▸ **Exercise requirements**: Retype each line of the listing below, from the first through the one holding "tz+.170), .004), 'black', hd)", with no other lines.

▸ **Data extract**:

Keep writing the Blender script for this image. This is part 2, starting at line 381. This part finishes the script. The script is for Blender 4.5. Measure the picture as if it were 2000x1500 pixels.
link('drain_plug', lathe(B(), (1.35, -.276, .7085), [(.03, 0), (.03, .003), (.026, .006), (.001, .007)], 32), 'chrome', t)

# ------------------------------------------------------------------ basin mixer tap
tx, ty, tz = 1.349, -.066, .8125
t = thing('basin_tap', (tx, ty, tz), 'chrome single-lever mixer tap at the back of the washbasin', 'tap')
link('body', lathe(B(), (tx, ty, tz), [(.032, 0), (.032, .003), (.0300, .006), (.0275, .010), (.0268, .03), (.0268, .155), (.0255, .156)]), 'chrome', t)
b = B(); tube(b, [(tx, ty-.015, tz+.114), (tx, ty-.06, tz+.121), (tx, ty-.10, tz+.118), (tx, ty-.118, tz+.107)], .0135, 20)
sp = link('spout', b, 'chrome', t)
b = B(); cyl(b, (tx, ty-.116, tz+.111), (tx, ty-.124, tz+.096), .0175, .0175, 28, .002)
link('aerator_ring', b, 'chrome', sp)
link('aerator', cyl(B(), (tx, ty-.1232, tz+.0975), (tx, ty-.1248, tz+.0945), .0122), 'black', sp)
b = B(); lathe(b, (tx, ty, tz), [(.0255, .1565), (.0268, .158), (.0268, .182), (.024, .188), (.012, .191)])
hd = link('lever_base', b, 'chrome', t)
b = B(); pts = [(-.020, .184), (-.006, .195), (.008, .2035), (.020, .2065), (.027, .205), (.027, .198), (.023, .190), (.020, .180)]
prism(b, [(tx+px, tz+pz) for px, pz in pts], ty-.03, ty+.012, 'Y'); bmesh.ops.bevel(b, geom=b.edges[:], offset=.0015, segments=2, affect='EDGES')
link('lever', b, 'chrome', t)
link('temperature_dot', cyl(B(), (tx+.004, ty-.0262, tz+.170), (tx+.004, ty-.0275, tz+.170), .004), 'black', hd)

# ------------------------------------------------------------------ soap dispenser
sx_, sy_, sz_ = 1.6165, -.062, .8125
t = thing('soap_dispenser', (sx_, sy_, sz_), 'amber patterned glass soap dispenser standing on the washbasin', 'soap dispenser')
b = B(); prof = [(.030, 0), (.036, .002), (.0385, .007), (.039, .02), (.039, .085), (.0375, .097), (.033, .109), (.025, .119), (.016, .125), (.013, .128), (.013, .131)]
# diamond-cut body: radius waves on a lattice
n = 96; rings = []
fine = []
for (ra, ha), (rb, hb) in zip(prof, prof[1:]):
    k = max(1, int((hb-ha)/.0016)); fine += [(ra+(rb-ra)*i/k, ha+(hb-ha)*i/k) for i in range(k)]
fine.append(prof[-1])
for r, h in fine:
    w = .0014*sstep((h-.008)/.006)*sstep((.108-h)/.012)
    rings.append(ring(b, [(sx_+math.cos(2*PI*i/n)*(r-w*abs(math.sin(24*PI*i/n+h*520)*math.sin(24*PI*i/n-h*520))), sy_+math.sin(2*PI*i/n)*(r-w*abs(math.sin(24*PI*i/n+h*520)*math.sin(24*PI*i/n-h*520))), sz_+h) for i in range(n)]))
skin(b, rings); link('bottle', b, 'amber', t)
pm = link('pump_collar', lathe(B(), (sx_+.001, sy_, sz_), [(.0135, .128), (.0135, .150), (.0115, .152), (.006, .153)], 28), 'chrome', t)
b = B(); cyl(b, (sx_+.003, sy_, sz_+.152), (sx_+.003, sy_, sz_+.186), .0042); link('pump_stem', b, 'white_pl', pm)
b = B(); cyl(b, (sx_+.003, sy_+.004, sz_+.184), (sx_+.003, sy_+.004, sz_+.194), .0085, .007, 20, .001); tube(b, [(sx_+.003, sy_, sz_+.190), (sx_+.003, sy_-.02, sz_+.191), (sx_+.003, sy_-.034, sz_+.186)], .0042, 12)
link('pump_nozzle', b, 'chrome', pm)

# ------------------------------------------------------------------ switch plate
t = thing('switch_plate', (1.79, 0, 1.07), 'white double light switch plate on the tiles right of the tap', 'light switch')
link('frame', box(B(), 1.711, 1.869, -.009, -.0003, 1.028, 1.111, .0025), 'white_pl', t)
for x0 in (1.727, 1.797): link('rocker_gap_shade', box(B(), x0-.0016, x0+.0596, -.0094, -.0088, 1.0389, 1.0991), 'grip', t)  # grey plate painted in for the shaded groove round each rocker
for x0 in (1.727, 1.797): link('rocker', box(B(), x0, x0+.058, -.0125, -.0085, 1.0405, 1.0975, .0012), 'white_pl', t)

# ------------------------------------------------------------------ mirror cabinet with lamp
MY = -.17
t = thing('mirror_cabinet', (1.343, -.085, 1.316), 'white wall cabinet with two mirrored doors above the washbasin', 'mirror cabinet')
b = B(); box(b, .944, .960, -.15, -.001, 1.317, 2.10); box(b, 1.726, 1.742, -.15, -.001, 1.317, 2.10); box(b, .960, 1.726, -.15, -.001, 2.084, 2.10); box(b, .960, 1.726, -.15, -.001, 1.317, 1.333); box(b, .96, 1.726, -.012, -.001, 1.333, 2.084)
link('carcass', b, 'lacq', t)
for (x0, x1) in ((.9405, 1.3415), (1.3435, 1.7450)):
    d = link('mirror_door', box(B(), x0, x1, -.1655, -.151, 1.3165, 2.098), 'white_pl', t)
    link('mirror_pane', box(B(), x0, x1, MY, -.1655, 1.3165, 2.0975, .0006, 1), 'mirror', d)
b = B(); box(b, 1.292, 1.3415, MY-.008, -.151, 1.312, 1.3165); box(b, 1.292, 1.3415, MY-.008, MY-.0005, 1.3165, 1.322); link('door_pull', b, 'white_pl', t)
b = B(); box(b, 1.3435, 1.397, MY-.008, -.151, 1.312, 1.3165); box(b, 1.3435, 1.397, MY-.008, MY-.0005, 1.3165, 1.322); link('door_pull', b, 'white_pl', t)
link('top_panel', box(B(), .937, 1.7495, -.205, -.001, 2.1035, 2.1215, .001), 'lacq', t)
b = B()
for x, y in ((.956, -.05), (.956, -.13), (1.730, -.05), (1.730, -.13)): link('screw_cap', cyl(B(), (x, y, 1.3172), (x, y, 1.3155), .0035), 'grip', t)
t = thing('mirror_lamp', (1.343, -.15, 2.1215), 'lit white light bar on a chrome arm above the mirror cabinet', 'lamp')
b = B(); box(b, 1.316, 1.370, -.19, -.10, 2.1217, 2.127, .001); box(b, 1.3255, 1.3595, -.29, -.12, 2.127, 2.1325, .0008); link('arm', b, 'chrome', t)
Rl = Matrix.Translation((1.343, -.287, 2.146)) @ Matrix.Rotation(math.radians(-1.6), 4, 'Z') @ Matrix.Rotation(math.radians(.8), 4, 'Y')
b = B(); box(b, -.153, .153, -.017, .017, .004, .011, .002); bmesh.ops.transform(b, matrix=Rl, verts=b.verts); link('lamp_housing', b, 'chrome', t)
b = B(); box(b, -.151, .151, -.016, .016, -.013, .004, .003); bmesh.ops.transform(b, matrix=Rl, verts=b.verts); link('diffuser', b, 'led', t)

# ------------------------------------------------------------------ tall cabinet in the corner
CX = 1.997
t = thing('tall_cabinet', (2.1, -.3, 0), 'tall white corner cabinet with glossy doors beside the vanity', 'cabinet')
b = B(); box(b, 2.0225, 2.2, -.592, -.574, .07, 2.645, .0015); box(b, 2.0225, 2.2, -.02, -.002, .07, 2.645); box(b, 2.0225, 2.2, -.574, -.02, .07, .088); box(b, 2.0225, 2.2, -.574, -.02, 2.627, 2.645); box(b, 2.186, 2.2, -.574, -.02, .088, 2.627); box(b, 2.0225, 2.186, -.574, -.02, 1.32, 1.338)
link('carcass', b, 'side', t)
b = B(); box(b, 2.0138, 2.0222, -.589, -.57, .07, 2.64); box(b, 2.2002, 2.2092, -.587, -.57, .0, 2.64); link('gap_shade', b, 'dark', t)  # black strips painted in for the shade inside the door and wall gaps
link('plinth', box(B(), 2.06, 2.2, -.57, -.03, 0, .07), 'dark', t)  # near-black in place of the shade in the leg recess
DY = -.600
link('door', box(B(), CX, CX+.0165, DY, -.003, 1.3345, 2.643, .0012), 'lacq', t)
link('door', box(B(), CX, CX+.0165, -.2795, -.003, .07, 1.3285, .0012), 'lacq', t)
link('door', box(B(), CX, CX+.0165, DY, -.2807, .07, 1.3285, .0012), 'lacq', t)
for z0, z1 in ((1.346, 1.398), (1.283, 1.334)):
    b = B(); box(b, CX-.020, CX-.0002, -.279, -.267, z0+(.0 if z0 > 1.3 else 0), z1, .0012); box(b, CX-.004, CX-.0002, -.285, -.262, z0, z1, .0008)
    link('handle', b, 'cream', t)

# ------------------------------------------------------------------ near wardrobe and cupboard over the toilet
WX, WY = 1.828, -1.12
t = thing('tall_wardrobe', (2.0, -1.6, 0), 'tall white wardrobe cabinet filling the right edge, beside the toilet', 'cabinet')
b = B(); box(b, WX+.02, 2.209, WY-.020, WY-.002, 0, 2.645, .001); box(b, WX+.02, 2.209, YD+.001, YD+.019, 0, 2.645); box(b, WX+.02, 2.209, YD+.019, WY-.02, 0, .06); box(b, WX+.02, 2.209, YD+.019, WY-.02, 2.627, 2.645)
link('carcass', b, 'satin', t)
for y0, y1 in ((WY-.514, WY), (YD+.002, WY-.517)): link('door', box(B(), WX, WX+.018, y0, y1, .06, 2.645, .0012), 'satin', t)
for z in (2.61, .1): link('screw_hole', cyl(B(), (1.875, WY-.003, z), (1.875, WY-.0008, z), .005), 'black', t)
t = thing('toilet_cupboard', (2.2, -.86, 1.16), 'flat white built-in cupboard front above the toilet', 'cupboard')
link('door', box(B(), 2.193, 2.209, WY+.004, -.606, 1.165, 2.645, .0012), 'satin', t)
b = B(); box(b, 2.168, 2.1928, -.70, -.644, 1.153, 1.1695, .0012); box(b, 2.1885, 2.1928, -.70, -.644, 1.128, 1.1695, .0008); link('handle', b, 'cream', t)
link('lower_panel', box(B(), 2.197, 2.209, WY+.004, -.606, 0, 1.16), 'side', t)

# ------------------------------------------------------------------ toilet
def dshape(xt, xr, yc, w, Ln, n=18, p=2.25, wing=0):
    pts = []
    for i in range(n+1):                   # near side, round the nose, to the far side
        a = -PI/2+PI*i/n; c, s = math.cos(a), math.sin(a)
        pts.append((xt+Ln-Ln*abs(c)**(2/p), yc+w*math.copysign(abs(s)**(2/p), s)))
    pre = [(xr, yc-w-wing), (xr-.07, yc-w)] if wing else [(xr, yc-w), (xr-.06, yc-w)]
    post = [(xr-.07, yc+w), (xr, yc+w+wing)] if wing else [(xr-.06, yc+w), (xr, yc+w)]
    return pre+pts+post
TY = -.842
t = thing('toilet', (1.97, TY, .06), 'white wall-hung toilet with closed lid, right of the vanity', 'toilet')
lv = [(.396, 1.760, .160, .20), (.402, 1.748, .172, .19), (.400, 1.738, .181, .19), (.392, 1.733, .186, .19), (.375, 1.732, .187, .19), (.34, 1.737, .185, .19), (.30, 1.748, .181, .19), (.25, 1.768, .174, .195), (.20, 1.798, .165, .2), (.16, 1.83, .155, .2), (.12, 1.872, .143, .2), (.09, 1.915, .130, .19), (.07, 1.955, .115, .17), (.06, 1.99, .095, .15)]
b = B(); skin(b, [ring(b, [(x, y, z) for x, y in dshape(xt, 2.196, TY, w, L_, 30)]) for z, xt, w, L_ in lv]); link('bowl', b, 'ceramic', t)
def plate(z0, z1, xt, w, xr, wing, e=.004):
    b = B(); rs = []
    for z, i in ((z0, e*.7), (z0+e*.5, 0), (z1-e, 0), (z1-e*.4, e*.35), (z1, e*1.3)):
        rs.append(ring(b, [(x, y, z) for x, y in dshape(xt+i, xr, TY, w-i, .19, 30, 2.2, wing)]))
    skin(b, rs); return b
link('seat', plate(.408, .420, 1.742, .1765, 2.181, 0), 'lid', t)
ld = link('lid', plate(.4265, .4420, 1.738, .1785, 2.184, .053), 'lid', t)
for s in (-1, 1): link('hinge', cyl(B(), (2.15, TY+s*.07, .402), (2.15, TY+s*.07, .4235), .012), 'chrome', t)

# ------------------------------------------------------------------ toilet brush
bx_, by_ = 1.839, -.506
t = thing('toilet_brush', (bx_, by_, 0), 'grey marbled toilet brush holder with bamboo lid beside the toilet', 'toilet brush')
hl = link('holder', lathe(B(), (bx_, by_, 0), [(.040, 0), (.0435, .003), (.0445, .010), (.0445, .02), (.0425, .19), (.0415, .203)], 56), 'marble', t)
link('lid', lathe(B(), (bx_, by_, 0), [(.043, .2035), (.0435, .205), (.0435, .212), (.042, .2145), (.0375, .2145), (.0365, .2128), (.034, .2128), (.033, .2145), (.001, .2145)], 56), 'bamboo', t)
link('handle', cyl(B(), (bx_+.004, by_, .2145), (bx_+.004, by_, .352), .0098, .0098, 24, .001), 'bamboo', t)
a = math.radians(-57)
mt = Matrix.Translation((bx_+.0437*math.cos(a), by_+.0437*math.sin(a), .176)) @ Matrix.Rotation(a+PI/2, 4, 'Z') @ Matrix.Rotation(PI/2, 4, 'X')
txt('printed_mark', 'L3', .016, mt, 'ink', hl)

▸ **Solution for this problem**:
Keep writing the Blender script for this image. This is part 2, starting at line 381. This part finishes the script. The script is for Blender 4.5. Measure the picture as if it were 2000x1500 pixels.
link('drain_plug', lathe(B(), (1.35, -.276, .7085), [(.03, 0), (.03, .003), (.026, .006), (.001, .007)], 32), 'chrome', t)

# ------------------------------------------------------------------ basin mixer tap
tx, ty, tz = 1.349, -.066, .8125
t = thing('basin_tap', (tx, ty, tz), 'chrome single-lever mixer tap at the back of the washbasin', 'tap')
link('body', lathe(B(), (tx, ty, tz), [(.032, 0), (.032, .003), (.0300, .006), (.0275, .010), (.0268, .03), (.0268, .155), (.0255, .156)]), 'chrome', t)
b = B(); tube(b, [(tx, ty-.015, tz+.114), (tx, ty-.06, tz+.121), (tx, ty-.10, tz+.118), (tx, ty-.118, tz+.107)], .0135, 20)
sp = link('spout', b, 'chrome', t)
b = B(); cyl(b, (tx, ty-.116, tz+.111), (tx, ty-.124, tz+.096), .0175, .0175, 28, .002)
link('aerator_ring', b, 'chrome', sp)
link('aerator', cyl(B(), (tx, ty-.1232, tz+.0975), (tx, ty-.1248, tz+.0945), .0122), 'black', sp)
b = B(); lathe(b, (tx, ty, tz), [(.0255, .1565), (.0268, .158), (.0268, .182), (.024, .188), (.012, .191)])
hd = link('lever_base', b, 'chrome', t)
b = B(); pts = [(-.020, .184), (-.006, .195), (.008, .2035), (.020, .2065), (.027, .205), (.027, .198), (.023, .190), (.020, .180)]
prism(b, [(tx+px, tz+pz) for px, pz in pts], ty-.03, ty+.012, 'Y'); bmesh.ops.bevel(b, geom=b.edges[:], offset=.0015, segments=2, affect='EDGES')
link('lever', b, 'chrome', t)
link('temperature_dot', cyl(B(), (tx+.004, ty-.0262, tz+.170), (tx+.004, ty-.0275, tz+.170), .004), 'black', hd)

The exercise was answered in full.